Not Invited To The Party: Queen ‘Snubs BBC’ For 90th Birthday Coverage

The BBC will not be broadcasting Queen Elizabeth II’s 90th birthday celebrations next year after the rights were instead awarded to its commercial rival ITV.

The move has surprised many as the BBC, which is Britain’s state broadcaster, is often seen as the natural choice for royal events and other national celebrations, the Daily Mail reports.

The corporation’s coverage of royal events has received criticism in recent years, however, with its presentation of 2012’s Diamond Jubilee celebrations described as “inane”, “dumbed down” and “mind-numbingly tedious”. It receiving nearly 5,000 complaints.

The BBC’s professionalism was also called into question after it incorrectly referred to the Queen as “Her Royal Highness” rather than “Her Majesty”, a mistake that would have been unthinkable in previous generations.

The Queen was also reportedly angered in by the BBC in 2007 when it edited a documentary to make it look like she stormed out of a photoshoot after being asked to remove her crown. The BBC later apologised.

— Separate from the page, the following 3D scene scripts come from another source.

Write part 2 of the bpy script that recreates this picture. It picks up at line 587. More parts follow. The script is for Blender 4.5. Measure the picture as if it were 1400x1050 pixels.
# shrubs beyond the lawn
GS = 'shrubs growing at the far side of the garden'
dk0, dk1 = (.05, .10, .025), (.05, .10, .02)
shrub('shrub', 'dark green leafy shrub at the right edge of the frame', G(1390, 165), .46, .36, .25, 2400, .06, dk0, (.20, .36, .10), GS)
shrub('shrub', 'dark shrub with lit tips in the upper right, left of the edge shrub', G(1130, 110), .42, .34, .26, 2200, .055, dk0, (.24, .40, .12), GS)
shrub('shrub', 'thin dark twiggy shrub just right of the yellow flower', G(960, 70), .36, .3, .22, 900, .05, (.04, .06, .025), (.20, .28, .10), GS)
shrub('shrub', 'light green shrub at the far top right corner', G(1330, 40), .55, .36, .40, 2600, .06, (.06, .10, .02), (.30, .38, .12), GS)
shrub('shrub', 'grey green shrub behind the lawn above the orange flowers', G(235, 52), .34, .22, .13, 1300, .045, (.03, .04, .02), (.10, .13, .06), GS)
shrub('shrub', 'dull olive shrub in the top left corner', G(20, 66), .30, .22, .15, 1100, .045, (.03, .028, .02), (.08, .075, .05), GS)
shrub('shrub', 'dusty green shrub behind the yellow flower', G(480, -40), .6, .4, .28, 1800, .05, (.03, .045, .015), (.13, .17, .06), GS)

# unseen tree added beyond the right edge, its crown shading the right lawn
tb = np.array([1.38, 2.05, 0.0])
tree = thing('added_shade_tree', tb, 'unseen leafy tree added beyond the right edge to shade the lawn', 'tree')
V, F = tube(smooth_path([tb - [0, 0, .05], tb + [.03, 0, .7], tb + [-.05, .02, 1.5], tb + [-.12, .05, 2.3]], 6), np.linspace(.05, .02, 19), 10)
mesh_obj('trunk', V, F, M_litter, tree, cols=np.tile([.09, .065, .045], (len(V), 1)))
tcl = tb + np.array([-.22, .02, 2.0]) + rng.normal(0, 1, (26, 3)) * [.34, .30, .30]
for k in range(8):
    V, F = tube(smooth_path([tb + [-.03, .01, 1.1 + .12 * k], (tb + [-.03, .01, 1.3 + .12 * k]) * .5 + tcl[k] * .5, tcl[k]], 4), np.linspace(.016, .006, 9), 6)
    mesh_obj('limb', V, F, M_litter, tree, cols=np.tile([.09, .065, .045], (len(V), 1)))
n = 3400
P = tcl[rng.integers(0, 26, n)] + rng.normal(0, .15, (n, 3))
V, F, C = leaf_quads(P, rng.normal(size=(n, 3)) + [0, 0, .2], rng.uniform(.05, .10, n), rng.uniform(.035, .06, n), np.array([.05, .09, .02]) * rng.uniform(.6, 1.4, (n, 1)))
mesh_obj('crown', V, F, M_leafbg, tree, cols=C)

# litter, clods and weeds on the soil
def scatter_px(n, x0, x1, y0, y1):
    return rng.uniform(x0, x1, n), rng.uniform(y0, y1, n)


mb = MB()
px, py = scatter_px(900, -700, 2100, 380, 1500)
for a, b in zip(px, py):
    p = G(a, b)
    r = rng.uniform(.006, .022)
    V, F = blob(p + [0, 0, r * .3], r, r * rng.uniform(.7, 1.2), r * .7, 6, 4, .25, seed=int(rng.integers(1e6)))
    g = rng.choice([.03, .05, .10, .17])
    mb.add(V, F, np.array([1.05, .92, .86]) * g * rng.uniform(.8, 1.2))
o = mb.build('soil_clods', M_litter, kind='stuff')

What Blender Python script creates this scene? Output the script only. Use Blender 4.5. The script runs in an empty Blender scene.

Describing the planned 90th birthday celebrations as “a spectacular set piece national event to celebrate a truly remarkable life” yesterday, producer and director Simon Brooks-Ward side-stepped questions as to why the event had not been given to the BBC.

“We have worked with ITV in the past. We have complete confidence in ITV’s ability and we are looking forward to working with ITV.”

The loss of a major royal event will come as a blow to the BBC as the future of the TV licence fee remains in doubt following the appointment of arch-critic John Whittingdale as Culture Secretary earlier this week.

His appointment comes after the corporation was accused of left-wing bias during the recent election campaign, and during the previous government’s time in office. Prime Minister David Cameron referred to it as the “British Broadcasting Cuts” due its sometimes obsessive focus on the negative effects of the government’s spending reductions and welfare reforms.

Next year’s celebrations will receive no taxpayers’ money, with the entire cost being met by private sponsors such as supermarket chain Waitrose and car manufacturer Janguar/Land Rover, as well as ticket sales.